Which is not entirely mere—it’s a fascinating road. His own family’s from affluence to poverty; from enlightened liberal ideals to religious extremism; from Yemen to Beirut, to Cairo, and back to Yemen again. It’s a movement that’s emblematic of transformations in the Middle East in general. While Al-Solaylee’s had a different trajectory—to get OUT, whatever it takes. Living as a gay man in Yemen, in his own family, would be impossible. Could be punishable by death. And so he plots his path—to England to study, and then to Canada. By the time he’s made his success in Canada as a journalist and cultural critic, the gulf between his world and his family’s is nearly impossible to bridge. He doesn’t even want to try. He writes of his terror at border crossings still—his fear at being forced back to the world he’s escaped. By the time his mother dies, he’s just about given up on remaining connected with his family. He has spent years turning his back on his Arabness—the language, the culture, the geography.

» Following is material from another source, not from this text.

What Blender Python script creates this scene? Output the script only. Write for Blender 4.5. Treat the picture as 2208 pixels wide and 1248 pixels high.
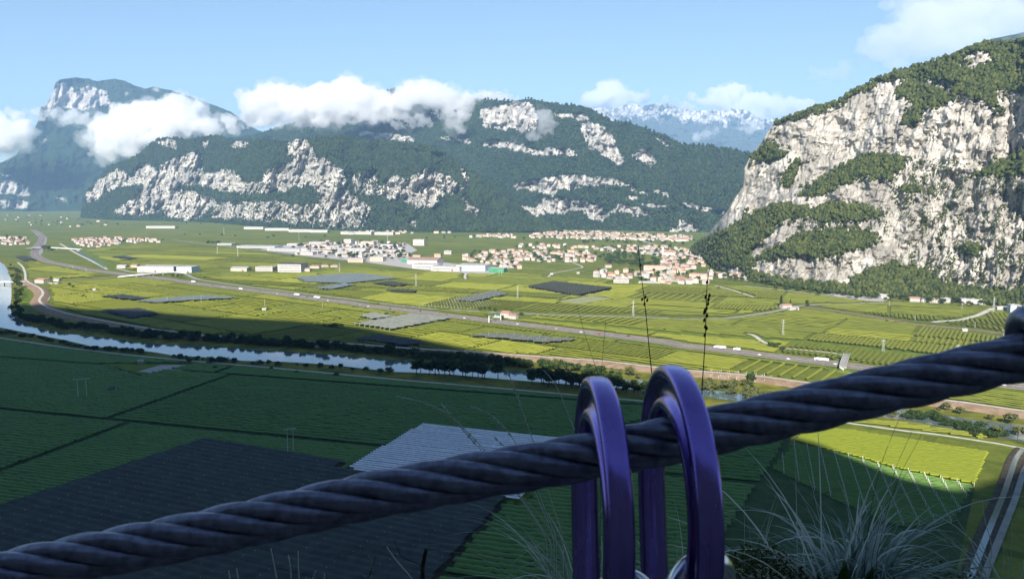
import bpy, math, random
import numpy as np
from mathutils import Vector
for _o in list(bpy.data.objects): bpy.data.objects.remove(_o)
SC = bpy.context.scene
COL = SC.collection
R = math.radians
random.seed(7); RNG = np.random.default_rng(7)

HAZE = 4.9e-5
# ------------------------------------------------------------------ camera
CAM_Z, FPX, CX, CY, HORIZON = 200.0, 1700.0, 1104.0, 624.0, 415.0
PITCH = math.atan((CY-HORIZON)/FPX)
cam_d = bpy.data.cameras.new('camera'); cam = bpy.data.objects.new('camera', cam_d); COL.objects.link(cam)
cam.location = (0, 0, CAM_Z); cam.rotation_euler = (math.pi/2-PITCH, 0, 0)
cam_d.sensor_width = 36; cam_d.lens = 36*FPX/2208; cam_d.clip_start = .01; cam_d.clip_end = 90000
cam_d.dof.use_dof = True; cam_d.dof.focus_distance = 60; cam_d.dof.aperture_fstop = 48
SC.camera = cam

# ------------------------------------------------------------------ sky, sun, exposure
SUN_EL, SUN_LEFT = 30.0, 9.0          # degrees; the sun stands behind the viewer, a little to the left
SUN_V = Vector((-math.sin(R(SUN_LEFT))*math.cos(R(SUN_EL)), -math.cos(R(SUN_LEFT))*math.cos(R(SUN_EL)), math.sin(R(SUN_EL))))
W = bpy.data.worlds.new('World'); SC.world = W; W.use_nodes = True
wn, wl = W.node_tree.nodes, W.node_tree.links
bg = wn['Background']; sky = wn.new('ShaderNodeTexSky'); sky.sky_type = 'NISHITA'; sky.sun_disc = False
sky.sun_elevation = R(SUN_EL); sky.sun_rotation = R(180+SUN_LEFT); sky.altitude = 400; sky.air_density = 1.0; sky.dust_density = 0.0; sky.ozone_density = 1.8
wl.new(sky.outputs[0], bg.inputs[0]); bg.inputs[1].default_value = 0.054
sl = bpy.data.lights.new('sun', 'SUN'); sl.energy = 5.0; sl.angle = R(.5); sl.color = (1, .94, .84)
so = bpy.data.objects.new('sun', sl); COL.objects.link(so); so.rotation_euler = SUN_V.to_track_quat('Z', 'Y').to_euler(); so.location = (0, 0, 3000)
vs = SC.view_settings; vs.view_transform = 'Standard'; vs.look = 'None'; vs.gamma = 1; vs.exposure = 1.28; vs.use_curve_mapping = False
SC.render.engine = 'CYCLES'; cy = SC.cycles
cy.use_denoising = True; cy.max_bounces = 12; cy.diffuse_bounces = 2; cy.glossy_bounces = 3; cy.transmission_bounces = 3; cy.volume_bounces = 12
cy.transparent_max_bounces = 8; cy.use_adaptive_sampling = True; cy.adaptive_threshold = .012; cy.sample_clamp_indirect = 8; cy.caustics_reflective = False; cy.caustics_refractive = False
try: cy.denoising_prefilter = 'ACCURATE'
except Exception: pass

# ------------------------------------------------------------------ projection helpers (photo pixel -> place on the ground)
CP, SP = math.cos(PITCH), math.sin(PITCH)
def ray(px, py):
    a = (np.asarray(px, float)-CX)/FPX; b = (CY-np.asarray(py, float))/FPX
    y = CP+b*SP; z = b*CP-SP
    return a/y, z/y                    # x and z gained per metre of depth
def G(px, py, z=0.0):
    kx, kz = ray(px, py); Y = (z-CAM_Z)/kz
    return np.stack([kx*Y, Y], -1)
def depth(py): return float(G(CX, py)[1])
def at(px, py, Y):
    kx, kz = ray(px, py); return Vector((float(kx*Y), float(Y), float(CAM_Z+kz*Y)))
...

And was this selfishness or self-preservation? He’s not entirely sure of this. But then with the 2011 Arab Spring and war and unrest in Yemen, Al-Solaylee finally realizes that he can’t entirely disown the places—and the people—he comes from. And it’s this transformation that to me is the most compelling journey in the book.

Intolerable is the link between the three Canada Reads books I’ve already noted, and the fourth, Jocelyn Saucier’s And the Birds Rained Down. Because it’s also a book that’s all about choice, except that it’s mostly about what happens to people who don’t have any. Al-Soylaylee notes that he took the freedom to pursue his dreams in Canada, while his sisters—educated and once-liberated women—retreated to Islam. They tell him they find comfort there, but he’s not sure they would have been permitted comfort anywhere else. And even his brothers, whose hard-line points of view were pivotal to eventually wearing down their sisters’ resistance to religious infringement upon their lifestyle, are given a bit of leeway. What else did these men have? It’s true, Al-Soylaylee notes, that his brother became more devout the worse he did at school, but even if he had been successful, what opportunities could a country like Yemen have offered him? Over and over again we see that poverty and economic stagnation is a hole that radical Islam rushes to fill.

While not as structurally innovative as the other Canada Reads books, there is a whole lot going on here, but, as I’ve said, it’s happening far beneath the surface. I found the prose confusing at times, sentence after sentence beginning with conjunctions to show disagreement—even, but, although, however, though. To the point where Al-Solaylee is not debating between sides but moving in circles, suggesting his own discomfort with his history, with his take on it, and that he’s still not sure how to hold it. While this detracts from the subject matter a bit, keeping the writing from going as deep as I’d like, it’s also interesting to consider, and typical of something that promises “a memoir of extremes”. That while where we’re talking about breaking barriers, life is complicated, not necessarily two-sided simple, and that some barriers are not easily broken.